O sistema proporcional é usado para eleger deputados federais, estaduais e distritais. O Brasil aplica às eleições o sistema de lista aberta, em que os eleitores escolhem diretamente seus candidatos; mas, a representação ocorre na proporção da preferência dos eleitores pelos partidos políticos.
Na prática, significa que os eleitores votam no nome do candidato — que consta em uma lista de candidatos de cada partido. A quantidade de votos que a lista receber define o número de cadeiras que o partido ocupará.
O modelo distrital misto proposto pela PEC prevê que os Estados da Federação sejam divididos em distritos para a eleição de membros da Câmara dos Deputados. Os eleitores, então, votariam em um candidato do próprio distrito e em um partido. A distribuição das cadeiras ocorreria da seguinte maneira:
- Dois terços das cadeiras seriam distribuídas para os candidatos mais votados de cada distrito;
- Um terço seria definido pela lista indicada por cada partido.
O princípio da proporcionalidade, usado para definir quantas cadeiras cada Estado tem direito, continuaria a ser aplicado. Entretanto, os distritos seriam definidos pelo Tribunal Superior Eleitoral (TSE).
Como começou?
As críticas ao presidencialismo ressurgem no Brasil com intervalos frequentes desde que a Constituição Federal de 1988 garantiu a implementação do modelo — defendido pela população em um plebiscito em 1993, que perguntou aos brasileiros se eles preferiam parlamentarismo ou presidencialismo e ainda república ou monarquia.
Lafayette argumenta que a PEC não confronta o resultado da consulta popular, mas, propõe um meio-termo para corrigir eventuais distorções no regime atual.

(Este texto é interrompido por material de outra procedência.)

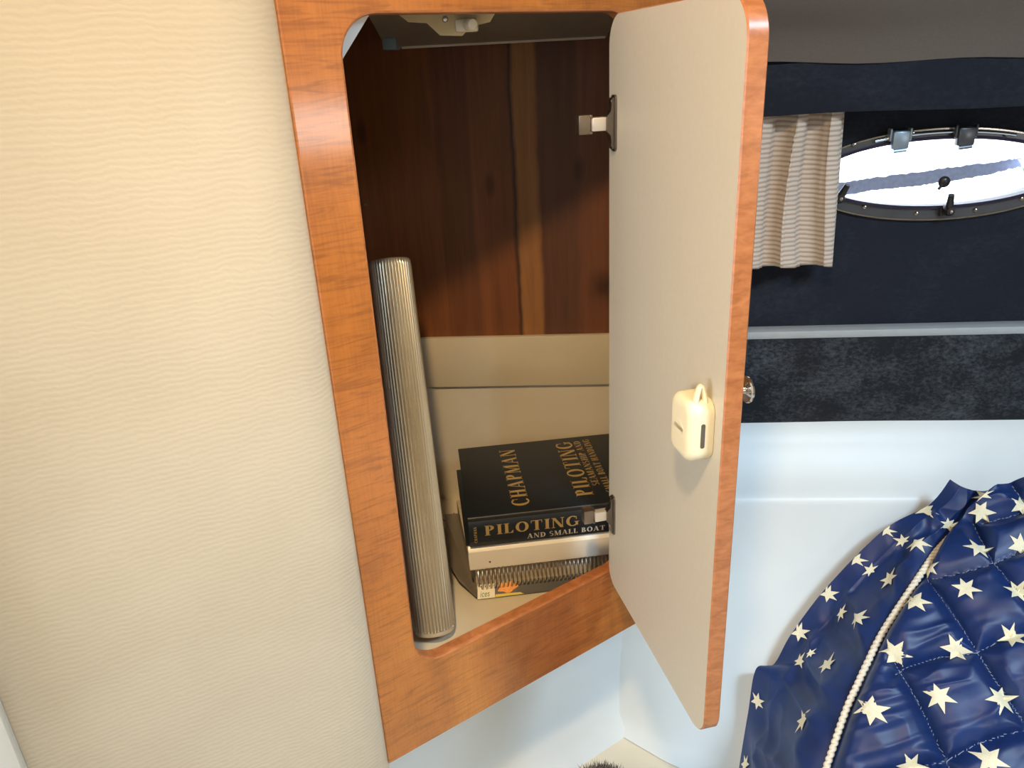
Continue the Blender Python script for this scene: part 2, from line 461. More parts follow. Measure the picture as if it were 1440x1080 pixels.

“Estamos propondo o semipresidencialismo porque o parlamentarismo foi derrotado”, explicou. “Qual é a grande vantagem? A criação da figura do primeiro-ministro sem mandato fixo. Se ele é bom, continua no cargo. Começou a desagradar? Tira, mas você tira de maneira natural e sem os rompimentos traumáticos do presidencialismo”, acrescentou.
A proposição é fruto de outra PEC, que tramitou em comissão especial em 2001 e recebeu parecer favorável — de autoria, inclusive, do pai do deputado Lafayette de Andrada, o então deputado Bonifácio de Andrada.
O que mudaria?
O presidencialismo implementado pela Constituição impõe a concentração dos poderes de chefe de Estado e chefe de Governo nas mãos do presidente da República.
Ele reúne, portanto, todas as competências que cabem ao Poder Executivo — enquanto as outras funções são distribuídas entre o Poder Legislativo e o Poder Judiciário, representados pelo Congresso Nacional e pelo Supremo Tribunal Federal (STF).
O presidente é eleito pelo sistema majoritário e em votação popular para cumprir um mandato de quatro anos, podendo concorrer a uma reeleição.
A PEC propõe a divisão dos poderes do Executivo entre o presidente eleito pelo voto popular e o primeiro-ministro — designado pelo próprio presidente.
Ao premiê caberia a função de elaborar um plano de governo e controlar o orçamento. Ele responderia a um comitê de ministros, indicado por sugestão dele próprio ao presidente, e ao Congresso Nacional.
Outras funções caberiam ao presidente, como a possibilidade de dissolver a Câmara dos Deputados em ocasiões extraordinárias. Outro encargo dele seriam as indicações para cargos nas grandes instituições do país — STF, Procuradoria-Geral da República (PGR) e Advocacia-Geral da União (AGU), por exemplo.
O presidente também poderia decidir sobre vetos e sanções às propostas aprovadas pelo Legislativo — como ocorre hoje.